DeSantis is also heading into his 2024 bid with a well-oiled political operation behind him. Never Back Down, the main super PAC supporting his campaign, is already flush with cash and has been busy assembling a vast organizing operation throughout the first 18 states on the Republican presidential primary calendar.

DeSantis’s old state political committee is also poised to transfer tens of millions of dollars to supportive federal political action committees. 

But for all of DeSantis’s political strengths, there are still some clear challenges. Despite his rising star status among Republicans, much of the GOP’s conservative voter base remains deeply loyal to Trump. At the same time, the former president has racked up a long list of endorsements from elected officials — a list that includes at least half of Florida’s Republican congressional delegation.

Trump isn’t DeSantis’s only competition for the GOP nomination. Several other candidates have already entered the race, including former United Nations Ambassador Nikki Haley, former Arkansas Gov. Asa Hutchinson, entrepreneur Vivek Ramaswamy and Sen.
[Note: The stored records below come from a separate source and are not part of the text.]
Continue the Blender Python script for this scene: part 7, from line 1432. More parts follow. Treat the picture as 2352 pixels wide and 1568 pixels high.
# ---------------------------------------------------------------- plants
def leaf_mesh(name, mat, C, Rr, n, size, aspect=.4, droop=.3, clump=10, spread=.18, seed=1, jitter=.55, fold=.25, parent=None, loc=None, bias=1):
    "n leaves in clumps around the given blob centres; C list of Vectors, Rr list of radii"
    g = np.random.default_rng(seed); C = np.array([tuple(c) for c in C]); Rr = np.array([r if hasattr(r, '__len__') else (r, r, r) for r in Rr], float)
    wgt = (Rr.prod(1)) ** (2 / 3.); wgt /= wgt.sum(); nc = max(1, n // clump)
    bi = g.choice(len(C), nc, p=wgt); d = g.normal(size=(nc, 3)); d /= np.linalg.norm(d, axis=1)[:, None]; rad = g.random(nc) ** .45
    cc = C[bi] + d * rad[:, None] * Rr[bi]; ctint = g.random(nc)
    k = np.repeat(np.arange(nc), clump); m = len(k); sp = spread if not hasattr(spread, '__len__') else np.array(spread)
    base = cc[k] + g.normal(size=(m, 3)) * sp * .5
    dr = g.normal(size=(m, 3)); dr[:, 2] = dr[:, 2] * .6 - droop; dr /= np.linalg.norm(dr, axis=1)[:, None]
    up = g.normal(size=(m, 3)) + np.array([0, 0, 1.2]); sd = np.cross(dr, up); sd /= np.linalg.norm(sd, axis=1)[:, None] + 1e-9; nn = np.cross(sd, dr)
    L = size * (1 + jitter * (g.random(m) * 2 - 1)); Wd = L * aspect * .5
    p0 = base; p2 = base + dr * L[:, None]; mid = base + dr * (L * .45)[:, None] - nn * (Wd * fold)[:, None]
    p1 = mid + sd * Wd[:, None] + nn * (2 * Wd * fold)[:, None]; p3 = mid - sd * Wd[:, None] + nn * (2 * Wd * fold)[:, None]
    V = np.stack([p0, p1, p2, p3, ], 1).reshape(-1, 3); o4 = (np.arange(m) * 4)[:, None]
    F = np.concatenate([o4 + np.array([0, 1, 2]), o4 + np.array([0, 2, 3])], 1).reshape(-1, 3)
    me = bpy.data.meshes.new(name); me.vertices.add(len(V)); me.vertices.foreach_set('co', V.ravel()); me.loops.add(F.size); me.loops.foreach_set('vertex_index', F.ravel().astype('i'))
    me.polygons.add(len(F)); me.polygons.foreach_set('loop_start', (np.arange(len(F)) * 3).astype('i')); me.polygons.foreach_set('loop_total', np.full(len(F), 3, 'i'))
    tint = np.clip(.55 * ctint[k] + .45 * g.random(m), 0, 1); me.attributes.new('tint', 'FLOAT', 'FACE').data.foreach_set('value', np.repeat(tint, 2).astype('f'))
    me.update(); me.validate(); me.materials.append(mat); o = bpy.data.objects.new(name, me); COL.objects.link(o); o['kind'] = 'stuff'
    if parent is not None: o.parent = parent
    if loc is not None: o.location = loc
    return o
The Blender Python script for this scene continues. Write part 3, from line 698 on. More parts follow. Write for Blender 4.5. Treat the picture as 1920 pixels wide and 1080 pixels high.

Tim Scott (R-S.C.), who announced his 2024 campaign just two days ago.

Even if he’s able to break Trump’s hold on the Republican Party in 2024, the general election could also prove challenging for DeSantis, with even some Republicans questioning his hard-line stance on issues such as abortion — an issue that Democrats have used to rally their base with great success since the Supreme Court overturned Roe v. Wade last year.